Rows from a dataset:
□ □ □ □ □
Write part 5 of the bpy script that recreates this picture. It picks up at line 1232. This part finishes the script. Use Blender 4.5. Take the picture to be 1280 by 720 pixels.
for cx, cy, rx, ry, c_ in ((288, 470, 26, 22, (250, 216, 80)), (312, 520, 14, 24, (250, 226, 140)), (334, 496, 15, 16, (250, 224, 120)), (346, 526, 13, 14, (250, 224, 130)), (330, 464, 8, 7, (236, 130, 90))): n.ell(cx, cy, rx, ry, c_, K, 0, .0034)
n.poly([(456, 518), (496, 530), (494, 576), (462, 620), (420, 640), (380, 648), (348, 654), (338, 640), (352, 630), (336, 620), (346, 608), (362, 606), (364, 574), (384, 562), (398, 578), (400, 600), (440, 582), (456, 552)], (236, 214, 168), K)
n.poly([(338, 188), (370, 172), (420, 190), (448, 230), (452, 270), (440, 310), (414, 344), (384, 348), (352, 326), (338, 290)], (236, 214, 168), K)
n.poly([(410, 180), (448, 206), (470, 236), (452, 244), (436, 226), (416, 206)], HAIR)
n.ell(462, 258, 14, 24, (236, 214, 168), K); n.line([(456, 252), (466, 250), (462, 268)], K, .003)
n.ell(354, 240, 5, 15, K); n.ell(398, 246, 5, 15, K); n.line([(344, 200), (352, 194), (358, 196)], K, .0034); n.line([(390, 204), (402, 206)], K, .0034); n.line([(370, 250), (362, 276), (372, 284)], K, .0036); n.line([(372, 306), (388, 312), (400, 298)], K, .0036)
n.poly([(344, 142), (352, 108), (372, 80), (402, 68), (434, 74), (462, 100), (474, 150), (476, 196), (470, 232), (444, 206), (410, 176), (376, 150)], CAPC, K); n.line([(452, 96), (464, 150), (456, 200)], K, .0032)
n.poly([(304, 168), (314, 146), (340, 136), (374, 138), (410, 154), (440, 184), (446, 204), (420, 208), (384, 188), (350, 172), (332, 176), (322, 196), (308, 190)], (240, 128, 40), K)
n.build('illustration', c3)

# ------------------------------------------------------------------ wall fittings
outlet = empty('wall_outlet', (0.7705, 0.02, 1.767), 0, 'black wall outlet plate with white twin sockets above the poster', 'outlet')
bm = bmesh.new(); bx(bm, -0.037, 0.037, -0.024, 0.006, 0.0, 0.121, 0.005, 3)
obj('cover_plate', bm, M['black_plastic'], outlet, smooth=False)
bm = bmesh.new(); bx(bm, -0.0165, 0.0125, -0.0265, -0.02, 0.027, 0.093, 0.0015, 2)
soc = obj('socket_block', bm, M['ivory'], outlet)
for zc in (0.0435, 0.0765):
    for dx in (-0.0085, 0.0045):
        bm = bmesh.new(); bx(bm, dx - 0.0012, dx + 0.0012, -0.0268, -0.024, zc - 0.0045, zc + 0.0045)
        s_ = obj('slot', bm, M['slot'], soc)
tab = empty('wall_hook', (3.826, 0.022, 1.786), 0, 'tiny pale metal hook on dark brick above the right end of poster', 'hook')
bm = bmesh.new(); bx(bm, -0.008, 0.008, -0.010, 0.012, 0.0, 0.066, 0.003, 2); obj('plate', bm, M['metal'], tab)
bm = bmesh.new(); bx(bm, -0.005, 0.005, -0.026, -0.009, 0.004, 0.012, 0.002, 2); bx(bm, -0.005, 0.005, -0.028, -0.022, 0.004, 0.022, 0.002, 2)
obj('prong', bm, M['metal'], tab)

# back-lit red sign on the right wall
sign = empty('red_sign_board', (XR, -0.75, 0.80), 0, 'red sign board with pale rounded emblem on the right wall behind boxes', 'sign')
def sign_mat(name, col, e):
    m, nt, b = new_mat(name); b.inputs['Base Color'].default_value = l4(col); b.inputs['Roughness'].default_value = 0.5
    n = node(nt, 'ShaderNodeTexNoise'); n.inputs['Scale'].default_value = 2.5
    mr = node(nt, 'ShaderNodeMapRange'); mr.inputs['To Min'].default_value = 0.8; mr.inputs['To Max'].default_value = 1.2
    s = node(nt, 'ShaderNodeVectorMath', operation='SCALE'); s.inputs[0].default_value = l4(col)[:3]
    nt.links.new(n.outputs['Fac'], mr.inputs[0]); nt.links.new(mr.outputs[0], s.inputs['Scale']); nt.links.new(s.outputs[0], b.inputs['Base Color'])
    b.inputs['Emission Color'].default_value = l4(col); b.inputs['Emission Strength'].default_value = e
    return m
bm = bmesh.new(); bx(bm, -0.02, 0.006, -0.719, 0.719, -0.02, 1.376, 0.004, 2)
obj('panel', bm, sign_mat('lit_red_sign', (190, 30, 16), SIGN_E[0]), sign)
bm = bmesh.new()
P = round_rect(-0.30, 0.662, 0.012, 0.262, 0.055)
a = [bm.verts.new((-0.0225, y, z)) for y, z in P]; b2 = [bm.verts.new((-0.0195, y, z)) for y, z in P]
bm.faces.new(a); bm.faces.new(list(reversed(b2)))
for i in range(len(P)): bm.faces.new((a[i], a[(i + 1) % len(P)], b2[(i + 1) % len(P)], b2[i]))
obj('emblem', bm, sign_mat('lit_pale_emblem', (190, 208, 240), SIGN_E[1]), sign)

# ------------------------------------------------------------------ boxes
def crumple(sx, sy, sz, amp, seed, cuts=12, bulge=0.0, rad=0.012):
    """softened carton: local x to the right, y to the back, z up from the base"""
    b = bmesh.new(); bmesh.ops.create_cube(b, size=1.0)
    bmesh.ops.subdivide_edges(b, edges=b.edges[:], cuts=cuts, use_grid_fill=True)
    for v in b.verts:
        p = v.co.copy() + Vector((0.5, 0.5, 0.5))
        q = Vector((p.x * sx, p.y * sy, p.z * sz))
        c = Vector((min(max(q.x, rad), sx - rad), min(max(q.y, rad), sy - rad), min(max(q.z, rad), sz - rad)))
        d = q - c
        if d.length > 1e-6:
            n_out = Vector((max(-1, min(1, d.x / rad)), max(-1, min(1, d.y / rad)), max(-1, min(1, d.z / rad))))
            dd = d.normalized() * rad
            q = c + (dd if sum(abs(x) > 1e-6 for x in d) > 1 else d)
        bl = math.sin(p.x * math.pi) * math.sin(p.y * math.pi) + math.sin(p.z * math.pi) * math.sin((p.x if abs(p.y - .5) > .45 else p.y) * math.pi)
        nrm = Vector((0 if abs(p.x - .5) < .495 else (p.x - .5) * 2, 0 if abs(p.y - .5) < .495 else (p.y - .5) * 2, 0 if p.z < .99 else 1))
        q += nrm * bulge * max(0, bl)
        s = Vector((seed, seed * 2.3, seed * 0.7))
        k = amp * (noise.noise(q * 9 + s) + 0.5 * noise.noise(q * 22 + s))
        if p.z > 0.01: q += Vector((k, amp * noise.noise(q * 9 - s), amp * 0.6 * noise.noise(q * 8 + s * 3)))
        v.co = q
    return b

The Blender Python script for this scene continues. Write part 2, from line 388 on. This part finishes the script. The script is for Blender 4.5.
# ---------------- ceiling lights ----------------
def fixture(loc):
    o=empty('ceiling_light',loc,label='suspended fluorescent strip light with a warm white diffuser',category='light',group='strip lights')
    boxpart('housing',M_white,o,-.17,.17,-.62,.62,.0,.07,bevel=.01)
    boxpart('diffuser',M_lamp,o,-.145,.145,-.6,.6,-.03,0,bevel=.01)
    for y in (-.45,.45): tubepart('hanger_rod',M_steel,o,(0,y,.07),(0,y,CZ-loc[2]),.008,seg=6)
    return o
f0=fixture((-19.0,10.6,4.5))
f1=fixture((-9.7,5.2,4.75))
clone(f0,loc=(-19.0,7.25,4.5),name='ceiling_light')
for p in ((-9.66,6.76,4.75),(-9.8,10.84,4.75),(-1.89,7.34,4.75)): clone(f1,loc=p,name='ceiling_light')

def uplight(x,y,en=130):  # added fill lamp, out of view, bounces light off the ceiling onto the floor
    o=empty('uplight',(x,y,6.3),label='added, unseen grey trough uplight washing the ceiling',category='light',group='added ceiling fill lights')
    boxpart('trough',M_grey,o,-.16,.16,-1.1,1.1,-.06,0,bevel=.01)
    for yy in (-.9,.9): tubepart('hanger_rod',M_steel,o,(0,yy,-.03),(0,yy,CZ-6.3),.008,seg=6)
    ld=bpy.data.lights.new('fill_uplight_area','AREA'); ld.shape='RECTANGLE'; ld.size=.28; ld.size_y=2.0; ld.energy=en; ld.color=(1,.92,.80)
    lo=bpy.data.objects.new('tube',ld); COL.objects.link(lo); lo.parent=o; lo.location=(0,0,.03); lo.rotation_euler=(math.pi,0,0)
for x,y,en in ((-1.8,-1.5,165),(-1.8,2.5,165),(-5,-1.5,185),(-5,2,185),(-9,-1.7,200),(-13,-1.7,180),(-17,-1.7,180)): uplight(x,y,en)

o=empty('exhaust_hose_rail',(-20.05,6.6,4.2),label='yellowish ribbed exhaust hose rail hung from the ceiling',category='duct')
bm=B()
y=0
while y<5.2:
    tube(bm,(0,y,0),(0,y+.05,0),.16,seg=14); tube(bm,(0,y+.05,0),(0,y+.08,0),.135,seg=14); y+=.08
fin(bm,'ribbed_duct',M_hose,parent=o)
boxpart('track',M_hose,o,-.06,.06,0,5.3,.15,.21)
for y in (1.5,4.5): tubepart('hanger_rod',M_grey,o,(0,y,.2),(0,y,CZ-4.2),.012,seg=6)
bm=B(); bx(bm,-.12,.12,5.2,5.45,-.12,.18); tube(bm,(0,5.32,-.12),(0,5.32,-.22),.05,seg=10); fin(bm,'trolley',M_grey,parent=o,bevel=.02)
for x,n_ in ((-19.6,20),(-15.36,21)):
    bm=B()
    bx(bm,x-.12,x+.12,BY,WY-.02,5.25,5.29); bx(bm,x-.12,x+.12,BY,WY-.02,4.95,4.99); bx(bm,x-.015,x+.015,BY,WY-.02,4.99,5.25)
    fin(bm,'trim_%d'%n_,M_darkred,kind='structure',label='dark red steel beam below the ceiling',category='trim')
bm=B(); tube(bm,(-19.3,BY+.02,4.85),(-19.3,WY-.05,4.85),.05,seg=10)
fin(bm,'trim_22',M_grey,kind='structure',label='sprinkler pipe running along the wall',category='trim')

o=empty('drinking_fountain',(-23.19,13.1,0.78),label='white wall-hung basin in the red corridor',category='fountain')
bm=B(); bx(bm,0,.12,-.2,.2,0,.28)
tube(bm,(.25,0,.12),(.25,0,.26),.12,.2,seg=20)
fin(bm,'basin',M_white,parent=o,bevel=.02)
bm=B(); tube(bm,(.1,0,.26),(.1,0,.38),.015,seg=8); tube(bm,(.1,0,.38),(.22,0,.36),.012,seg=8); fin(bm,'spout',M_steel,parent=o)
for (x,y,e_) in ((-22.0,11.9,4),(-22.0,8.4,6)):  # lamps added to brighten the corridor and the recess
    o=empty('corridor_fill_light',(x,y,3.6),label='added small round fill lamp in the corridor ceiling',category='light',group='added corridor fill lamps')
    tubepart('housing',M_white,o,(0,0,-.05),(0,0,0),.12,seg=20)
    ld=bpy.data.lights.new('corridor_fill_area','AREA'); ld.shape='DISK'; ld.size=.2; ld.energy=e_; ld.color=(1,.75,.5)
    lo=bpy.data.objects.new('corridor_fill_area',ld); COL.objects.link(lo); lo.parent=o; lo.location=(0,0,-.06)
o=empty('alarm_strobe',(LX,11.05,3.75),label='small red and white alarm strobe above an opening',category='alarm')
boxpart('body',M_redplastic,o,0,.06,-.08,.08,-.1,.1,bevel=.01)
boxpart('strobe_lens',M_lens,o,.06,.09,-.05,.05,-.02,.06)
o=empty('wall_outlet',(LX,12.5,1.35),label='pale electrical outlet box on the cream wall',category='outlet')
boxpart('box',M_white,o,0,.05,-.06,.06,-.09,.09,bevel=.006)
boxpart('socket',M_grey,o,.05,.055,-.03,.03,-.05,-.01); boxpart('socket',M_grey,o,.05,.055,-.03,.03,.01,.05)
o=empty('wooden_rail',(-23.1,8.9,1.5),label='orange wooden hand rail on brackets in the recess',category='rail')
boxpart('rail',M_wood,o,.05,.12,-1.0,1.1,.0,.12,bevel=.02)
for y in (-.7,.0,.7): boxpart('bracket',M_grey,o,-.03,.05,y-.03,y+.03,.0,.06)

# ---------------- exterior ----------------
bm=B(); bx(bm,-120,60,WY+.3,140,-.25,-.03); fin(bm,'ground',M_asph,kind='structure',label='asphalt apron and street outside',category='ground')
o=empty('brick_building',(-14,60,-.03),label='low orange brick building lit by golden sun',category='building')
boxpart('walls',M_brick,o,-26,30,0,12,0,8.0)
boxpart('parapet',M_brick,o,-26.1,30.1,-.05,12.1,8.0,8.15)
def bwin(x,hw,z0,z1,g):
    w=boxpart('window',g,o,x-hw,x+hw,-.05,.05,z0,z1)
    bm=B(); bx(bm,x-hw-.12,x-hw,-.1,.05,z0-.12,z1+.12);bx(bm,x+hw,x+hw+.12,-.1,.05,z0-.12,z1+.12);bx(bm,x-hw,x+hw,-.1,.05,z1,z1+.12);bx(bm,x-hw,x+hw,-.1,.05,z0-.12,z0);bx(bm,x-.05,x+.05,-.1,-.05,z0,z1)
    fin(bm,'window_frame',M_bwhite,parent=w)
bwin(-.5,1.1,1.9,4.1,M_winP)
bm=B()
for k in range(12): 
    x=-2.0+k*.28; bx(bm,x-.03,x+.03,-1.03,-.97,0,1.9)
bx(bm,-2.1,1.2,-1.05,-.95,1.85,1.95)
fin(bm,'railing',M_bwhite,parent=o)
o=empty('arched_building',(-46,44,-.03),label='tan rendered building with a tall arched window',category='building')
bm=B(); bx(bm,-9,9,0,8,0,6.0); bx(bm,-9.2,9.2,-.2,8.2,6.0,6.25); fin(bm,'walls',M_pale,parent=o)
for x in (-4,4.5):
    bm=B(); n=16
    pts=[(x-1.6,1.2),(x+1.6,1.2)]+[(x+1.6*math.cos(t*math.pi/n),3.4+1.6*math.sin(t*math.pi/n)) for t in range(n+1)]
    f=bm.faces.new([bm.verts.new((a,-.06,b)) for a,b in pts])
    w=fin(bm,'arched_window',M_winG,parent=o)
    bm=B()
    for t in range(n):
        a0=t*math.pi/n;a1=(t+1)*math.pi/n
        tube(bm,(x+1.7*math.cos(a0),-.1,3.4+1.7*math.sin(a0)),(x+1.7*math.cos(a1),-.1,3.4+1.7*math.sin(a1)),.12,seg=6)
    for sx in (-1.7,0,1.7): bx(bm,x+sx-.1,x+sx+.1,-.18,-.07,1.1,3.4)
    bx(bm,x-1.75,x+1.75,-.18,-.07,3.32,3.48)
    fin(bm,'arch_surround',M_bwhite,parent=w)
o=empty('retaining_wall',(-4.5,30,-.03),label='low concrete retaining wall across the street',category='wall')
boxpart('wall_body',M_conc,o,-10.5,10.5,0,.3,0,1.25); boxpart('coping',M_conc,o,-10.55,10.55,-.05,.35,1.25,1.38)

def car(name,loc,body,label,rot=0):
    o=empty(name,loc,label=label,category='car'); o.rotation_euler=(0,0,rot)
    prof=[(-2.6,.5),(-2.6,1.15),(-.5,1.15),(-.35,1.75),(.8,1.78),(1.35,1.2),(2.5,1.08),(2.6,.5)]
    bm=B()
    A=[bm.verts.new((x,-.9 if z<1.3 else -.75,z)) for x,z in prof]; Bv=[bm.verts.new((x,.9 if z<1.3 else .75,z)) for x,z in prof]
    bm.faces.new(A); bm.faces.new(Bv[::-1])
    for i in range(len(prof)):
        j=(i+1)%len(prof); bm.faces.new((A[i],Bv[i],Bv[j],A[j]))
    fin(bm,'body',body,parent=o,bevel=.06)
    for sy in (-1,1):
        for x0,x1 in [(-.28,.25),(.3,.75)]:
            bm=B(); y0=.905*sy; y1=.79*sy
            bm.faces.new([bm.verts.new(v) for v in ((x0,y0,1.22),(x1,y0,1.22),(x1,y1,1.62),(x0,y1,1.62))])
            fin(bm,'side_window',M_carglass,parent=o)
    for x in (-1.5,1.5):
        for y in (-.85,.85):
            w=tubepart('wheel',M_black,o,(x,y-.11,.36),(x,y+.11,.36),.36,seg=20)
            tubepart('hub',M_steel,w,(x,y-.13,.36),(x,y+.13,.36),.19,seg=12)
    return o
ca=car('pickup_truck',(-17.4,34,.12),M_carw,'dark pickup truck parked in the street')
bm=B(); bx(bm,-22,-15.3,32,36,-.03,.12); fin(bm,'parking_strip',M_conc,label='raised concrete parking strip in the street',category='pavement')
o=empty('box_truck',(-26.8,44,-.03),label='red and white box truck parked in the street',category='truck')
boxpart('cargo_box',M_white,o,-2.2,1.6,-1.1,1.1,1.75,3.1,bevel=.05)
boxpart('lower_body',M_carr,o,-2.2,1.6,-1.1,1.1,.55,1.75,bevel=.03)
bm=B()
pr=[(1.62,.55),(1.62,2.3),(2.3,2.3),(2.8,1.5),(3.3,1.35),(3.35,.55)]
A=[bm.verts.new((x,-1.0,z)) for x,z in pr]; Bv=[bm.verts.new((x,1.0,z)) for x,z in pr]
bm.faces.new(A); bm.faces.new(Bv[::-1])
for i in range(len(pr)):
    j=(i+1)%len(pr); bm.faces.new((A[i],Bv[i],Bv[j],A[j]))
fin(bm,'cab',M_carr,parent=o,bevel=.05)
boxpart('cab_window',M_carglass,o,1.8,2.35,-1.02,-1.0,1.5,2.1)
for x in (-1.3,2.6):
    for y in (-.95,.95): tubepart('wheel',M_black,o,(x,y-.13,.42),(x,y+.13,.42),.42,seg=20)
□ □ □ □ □
■ Written task
Nothing outside the span should appear: copy exactly from the line with "The Blender Python" through the line with "for x,y,en in".

■ Written response
The Blender Python script for this scene continues. Write part 2, from line 388 on. This part finishes the script. The script is for Blender 4.5.
# ---------------- ceiling lights ----------------
def fixture(loc):
    o=empty('ceiling_light',loc,label='suspended fluorescent strip light with a warm white diffuser',category='light',group='strip lights')
    boxpart('housing',M_white,o,-.17,.17,-.62,.62,.0,.07,bevel=.01)
    boxpart('diffuser',M_lamp,o,-.145,.145,-.6,.6,-.03,0,bevel=.01)
    for y in (-.45,.45): tubepart('hanger_rod',M_steel,o,(0,y,.07),(0,y,CZ-loc[2]),.008,seg=6)
    return o
f0=fixture((-19.0,10.6,4.5))
f1=fixture((-9.7,5.2,4.75))
clone(f0,loc=(-19.0,7.25,4.5),name='ceiling_light')
for p in ((-9.66,6.76,4.75),(-9.8,10.84,4.75),(-1.89,7.34,4.75)): clone(f1,loc=p,name='ceiling_light')

def uplight(x,y,en=130):  # added fill lamp, out of view, bounces light off the ceiling onto the floor
    o=empty('uplight',(x,y,6.3),label='added, unseen grey trough uplight washing the ceiling',category='light',group='added ceiling fill lights')
    boxpart('trough',M_grey,o,-.16,.16,-1.1,1.1,-.06,0,bevel=.01)
    for yy in (-.9,.9): tubepart('hanger_rod',M_steel,o,(0,yy,-.03),(0,yy,CZ-6.3),.008,seg=6)
    ld=bpy.data.lights.new('fill_uplight_area','AREA'); ld.shape='RECTANGLE'; ld.size=.28; ld.size_y=2.0; ld.energy=en; ld.color=(1,.92,.80)
    lo=bpy.data.objects.new('tube',ld); COL.objects.link(lo); lo.parent=o; lo.location=(0,0,.03); lo.rotation_euler=(math.pi,0,0)
for x,y,en in ((-1.8,-1.5,165),(-1.8,2.5,165),(-5,-1.5,185),(-5,2,185),(-9,-1.7,200),(-13,-1.7,180),(-17,-1.7,180)): uplight(x,y,en)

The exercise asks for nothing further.